Desde hace por lo menos diez años me
toca vivirlo todos los veranos. Entre la última semana de junio y las dos
primeras de agosto, hay por lo menos un momento en que siento que soy una
mezcla de Camilo José Cela, Juan Goytisolo y Javier Marías. No como idea
delirante de grandeza ni porque crea haber escrito un capítulo desconocido de La Colmena, Reivindicación del Conde Don Julián o Mañana en la batalla piensa en mí. Es más bien por el personaje ese
de la mala leche, por heterodoxos o por ortodoxos, que he conocido interpretado
por ellos.

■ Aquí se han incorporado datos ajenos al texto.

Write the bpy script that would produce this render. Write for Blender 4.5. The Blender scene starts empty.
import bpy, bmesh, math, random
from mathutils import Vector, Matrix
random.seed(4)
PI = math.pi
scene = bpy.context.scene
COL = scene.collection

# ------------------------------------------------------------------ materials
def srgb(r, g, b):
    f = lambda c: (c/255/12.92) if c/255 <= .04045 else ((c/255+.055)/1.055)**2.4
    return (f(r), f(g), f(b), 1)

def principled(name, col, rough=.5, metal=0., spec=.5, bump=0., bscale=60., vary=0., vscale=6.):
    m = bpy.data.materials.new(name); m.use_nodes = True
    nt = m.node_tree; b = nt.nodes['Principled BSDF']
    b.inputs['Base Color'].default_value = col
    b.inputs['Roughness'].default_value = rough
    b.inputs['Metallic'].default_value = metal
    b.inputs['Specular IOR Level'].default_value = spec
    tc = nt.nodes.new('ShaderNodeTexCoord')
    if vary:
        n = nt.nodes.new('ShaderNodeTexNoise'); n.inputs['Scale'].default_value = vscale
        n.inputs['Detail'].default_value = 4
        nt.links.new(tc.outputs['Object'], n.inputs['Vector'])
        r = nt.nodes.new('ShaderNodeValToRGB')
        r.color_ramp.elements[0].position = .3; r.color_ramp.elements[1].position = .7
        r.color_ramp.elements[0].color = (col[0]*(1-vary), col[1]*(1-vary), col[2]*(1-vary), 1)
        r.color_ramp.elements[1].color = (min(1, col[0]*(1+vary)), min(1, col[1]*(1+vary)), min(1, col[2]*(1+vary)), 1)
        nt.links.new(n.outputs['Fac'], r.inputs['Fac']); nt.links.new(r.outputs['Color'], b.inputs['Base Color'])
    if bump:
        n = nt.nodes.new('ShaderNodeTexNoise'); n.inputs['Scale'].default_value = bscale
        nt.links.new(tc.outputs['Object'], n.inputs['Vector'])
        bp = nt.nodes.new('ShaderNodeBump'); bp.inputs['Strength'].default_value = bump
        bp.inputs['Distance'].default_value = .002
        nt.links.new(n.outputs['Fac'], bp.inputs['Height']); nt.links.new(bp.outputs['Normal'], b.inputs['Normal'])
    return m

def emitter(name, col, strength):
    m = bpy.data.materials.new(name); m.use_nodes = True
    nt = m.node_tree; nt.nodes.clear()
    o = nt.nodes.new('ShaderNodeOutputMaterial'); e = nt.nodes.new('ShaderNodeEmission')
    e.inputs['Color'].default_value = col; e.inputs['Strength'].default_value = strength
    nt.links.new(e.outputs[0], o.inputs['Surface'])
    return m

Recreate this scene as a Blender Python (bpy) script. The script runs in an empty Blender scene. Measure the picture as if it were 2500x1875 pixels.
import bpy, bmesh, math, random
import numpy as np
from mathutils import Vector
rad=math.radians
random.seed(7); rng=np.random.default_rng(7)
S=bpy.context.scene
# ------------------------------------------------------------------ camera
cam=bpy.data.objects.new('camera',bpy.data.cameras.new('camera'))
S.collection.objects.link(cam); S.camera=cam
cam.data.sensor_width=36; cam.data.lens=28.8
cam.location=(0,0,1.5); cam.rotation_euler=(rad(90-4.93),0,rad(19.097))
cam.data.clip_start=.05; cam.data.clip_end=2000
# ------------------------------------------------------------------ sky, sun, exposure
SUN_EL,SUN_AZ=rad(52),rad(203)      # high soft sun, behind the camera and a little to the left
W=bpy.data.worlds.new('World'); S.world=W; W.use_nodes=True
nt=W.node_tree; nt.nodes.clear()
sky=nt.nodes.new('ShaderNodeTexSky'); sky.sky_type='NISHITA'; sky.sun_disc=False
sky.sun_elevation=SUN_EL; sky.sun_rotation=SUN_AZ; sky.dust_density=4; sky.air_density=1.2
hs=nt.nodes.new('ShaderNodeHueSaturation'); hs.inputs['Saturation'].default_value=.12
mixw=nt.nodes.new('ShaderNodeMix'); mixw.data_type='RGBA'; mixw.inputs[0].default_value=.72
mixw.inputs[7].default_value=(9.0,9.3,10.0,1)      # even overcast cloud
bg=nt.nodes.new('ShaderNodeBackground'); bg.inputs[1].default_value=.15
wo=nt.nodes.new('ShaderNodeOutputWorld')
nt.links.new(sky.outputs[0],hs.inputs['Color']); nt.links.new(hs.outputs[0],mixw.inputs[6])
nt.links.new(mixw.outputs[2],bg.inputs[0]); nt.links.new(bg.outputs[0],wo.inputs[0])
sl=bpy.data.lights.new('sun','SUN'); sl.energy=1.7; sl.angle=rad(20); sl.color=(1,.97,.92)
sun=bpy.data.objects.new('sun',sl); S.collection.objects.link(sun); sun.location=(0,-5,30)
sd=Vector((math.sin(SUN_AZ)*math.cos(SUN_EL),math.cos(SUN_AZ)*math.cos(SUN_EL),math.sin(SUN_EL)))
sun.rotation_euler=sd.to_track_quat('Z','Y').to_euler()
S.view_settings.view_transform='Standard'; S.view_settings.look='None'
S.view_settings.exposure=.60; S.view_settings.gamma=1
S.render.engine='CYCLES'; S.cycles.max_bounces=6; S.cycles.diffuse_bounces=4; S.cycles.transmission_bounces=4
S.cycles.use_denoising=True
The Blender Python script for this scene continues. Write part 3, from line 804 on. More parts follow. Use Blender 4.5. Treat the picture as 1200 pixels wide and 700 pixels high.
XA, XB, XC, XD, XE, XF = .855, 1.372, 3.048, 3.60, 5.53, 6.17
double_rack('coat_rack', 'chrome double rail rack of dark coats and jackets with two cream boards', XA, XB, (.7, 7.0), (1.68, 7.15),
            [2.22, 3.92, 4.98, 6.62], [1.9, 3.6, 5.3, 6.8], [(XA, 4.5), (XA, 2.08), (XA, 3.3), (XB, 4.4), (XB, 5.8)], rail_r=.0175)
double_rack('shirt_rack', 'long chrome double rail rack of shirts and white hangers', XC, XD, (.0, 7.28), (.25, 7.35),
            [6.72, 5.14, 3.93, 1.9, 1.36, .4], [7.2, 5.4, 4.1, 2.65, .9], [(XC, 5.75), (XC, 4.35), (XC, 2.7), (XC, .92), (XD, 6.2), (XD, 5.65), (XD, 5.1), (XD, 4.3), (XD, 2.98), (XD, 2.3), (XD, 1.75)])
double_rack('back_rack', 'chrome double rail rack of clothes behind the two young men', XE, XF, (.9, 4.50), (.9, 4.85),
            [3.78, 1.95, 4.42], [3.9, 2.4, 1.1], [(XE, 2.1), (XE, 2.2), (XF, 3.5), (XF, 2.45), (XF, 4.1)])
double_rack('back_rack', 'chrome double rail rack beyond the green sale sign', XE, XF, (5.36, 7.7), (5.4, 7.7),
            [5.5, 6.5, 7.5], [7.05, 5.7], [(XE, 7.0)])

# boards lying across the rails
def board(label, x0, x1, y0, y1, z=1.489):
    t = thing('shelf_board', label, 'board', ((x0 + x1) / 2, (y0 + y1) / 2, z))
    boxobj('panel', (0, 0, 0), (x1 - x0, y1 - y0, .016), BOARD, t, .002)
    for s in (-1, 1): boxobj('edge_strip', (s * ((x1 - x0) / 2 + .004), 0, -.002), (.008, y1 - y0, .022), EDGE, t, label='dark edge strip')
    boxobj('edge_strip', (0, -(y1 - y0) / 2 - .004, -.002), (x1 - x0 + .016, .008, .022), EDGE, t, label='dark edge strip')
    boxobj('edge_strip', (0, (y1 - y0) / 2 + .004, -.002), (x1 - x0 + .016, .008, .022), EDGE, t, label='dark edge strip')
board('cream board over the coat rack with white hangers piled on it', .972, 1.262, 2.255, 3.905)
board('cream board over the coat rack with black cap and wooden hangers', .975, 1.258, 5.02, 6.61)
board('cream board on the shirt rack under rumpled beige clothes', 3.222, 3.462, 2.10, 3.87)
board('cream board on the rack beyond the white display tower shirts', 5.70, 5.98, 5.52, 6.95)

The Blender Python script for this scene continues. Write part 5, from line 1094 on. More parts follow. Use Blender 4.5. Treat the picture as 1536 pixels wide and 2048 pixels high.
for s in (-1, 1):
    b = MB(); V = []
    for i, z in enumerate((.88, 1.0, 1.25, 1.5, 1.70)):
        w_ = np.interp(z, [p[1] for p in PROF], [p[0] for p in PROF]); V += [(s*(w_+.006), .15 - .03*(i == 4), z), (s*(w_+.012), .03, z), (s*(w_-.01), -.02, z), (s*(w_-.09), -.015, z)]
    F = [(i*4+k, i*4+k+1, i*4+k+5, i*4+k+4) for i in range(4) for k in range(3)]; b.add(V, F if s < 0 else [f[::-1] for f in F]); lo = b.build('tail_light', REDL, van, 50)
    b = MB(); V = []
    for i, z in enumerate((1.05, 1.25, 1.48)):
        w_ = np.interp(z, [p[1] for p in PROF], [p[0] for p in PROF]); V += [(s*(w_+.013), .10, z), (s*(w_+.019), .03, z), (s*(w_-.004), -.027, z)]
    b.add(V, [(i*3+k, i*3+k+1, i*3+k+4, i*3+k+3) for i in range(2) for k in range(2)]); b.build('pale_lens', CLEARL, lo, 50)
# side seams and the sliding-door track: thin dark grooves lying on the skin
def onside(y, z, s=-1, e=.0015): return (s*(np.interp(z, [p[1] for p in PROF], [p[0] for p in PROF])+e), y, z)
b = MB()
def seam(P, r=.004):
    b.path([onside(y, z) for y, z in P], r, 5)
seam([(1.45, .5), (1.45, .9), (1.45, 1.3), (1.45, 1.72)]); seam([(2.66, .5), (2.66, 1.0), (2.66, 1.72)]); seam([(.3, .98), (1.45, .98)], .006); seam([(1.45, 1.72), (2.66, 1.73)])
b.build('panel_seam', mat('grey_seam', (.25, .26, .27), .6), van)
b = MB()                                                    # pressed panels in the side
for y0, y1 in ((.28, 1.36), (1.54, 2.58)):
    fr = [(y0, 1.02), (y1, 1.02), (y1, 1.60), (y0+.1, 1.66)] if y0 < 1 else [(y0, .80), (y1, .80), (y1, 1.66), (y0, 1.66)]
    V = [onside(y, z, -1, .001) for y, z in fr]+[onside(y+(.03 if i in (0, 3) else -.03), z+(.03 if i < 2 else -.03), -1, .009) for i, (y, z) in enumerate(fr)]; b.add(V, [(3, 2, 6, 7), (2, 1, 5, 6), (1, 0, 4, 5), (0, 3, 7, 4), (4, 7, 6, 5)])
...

Apetece, cómo no, escribir contra el olor dulzón de los protectores
solares, contra los turistas y la paella mala, contra la gente que con el calor
se pone como tonta, contra el calor mismo, las terrazas y las ensaladas
decoradas con chispazos de vinagre dulzón, falso de Modena.
Muertos ya Cela y Goytisolo, a ese
momento ahora le llamo calor Marías. Cuando llega, cuando lo siento llegar como
si se tratase de una crisis convulsiva, algo de hormigueo en los dedos, un
principio de tos, una cosa rara en el cuello, me digo “tú no eres Javier Marías,
tampoco Camilo José Cela ni Juan Goytisolo” y salgo al jardín. Comienzo con las
flores y las plantas pequeñas. Les doy agua de beber y procuro mojarme yo
también. Si no me basta con regar, empiezo a quitar hojas secas y cortar ramas
bajitas. Si todavía estoy raro, me calzo las botas y cojo el cortacésped. Eso
sí que calma: a mí, a Marías o a cualquier otro. Luego de media hora ya estoy
cansado y les pido a los vecinos que me dejen zambullirme en su piscina.
Allí ya estoy en la fase Vila Matas.
Lo prefiero así. Nado un poco. Salgo, respiro, me seco con una toalla de ser
posible prestada y regreso a mi ordenador. He vuelto a ser Slavko Zupcic y me
dispongo a escribir un artículo sobre el verano.